Есть еще одна характерная особенность «Сумерек», которая делает их именно книгой стихов в отличие от сборника. В посвящении «Князю Петру Андреевичу Вяземскому» Баратынский пишет: «Вам приношу я песнопенья, где отразилась жизнь моя, исполнена тоски глубокой…» Отражение жизни поэта за какой-то ограниченный промежуток времени (в данном случае с 1834-го по 1842 год), слепок с его мыслей и чувств, со всего пережитого им за это время – вот важные особенности поэтической книги. Нарушение этого принципа, включение в книгу стихов со слишком большой временной разницей нередко разрушает ее, превращая в сборник. Впрочем, бывают замечательные исключения.

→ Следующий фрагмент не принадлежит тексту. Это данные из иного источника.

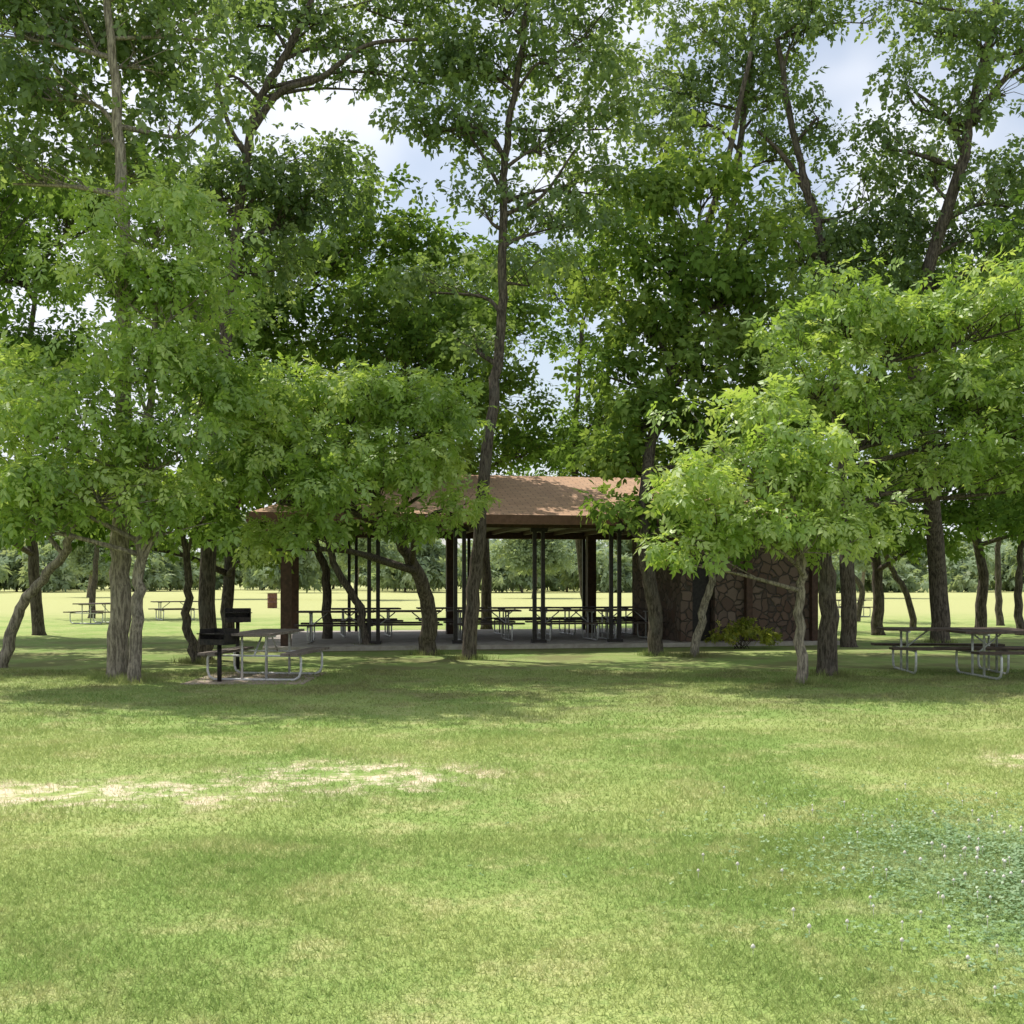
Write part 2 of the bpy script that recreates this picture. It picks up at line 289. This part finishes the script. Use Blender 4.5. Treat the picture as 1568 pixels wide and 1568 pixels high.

Таковы, например, книги Фета, где стихи распределены по пятнадцати отделам – частью тематического, частью жанрового характера. Большая часть этих отделов («Элегии и думы», «Весна», «Лето», «Снега», «Вечера и ночи», «Антологические стихотворения», «Море» и др.) имеется уже в издании 1850 года и сохранена в последующих, где новые стихотворения распределялись между прежними отделами.

Своеобразное построение книг Фета, позволявшее ему помещать рядом стихи с разницей в написании в тридцать лет и больше, очень многое объясняет в его творчестве. Вряд ли этот принцип удовлетворит еще какого-нибудь поэта. Кажется, Фет всю жизнь писал некую тематическую хрестоматию, в которой, например, стихи 1854 и 1870 годов оказывались рядом потому, что одно было им названо «Буря», а другое – «После бури».

Есть поэты, напоминающие в своем стремительном движении многоступенчатую ракету. Творчество Фета похоже на куст, на котором из года в год, к нашей радости, расцветают все те же цветы. Такое поэтическое постоянство имеет свои преимущества. Поэт и в семьдесят лет мог напечатать стихотворение «На качелях», по поводу которого в письме Полонскому пришлось все же давать пояснение: «Сорок лет тому назад я качался на качелях с девушкой, стоя на доске, и платье ее трещало от ветра, а через сорок лет она попала в стихотворение, и шуты гороховые упрекают меня, зачем я с Марьей Петровной качаюсь». Дивная поздняя лирика Фета могла быть им включена в соответствующий раздел, что давало поэту несомненное удобство и, возможно, развязывало ему руки, освобождая от необходимости «оправданий».

О том, что существует такая проблема, говорит, например, и позднее творчество Ахматовой. Совсем иной, последовательный принцип организации поэтических книг, располагавшихся во времени, не позволял ей отнести что-либо к прошлым временам. Возникала необходимость в какой-то маскировке, заштриховке некоторых признаний. Следы такой работы заметны в последних главах «Бега времени». (Смотри, например, «Полночные стихи» – семь стихотворений 1963 года, поставленных впереди книги «Нечет», относящейся в основном к более раннему периоду.) Вообще Ахматова взволнованно говорила о поэтическом бесстрашии и готовности подлинного поэта к самораскрытию. Чувствовалось, что эти ее слова были не случайными, а продуманными и выстраданными.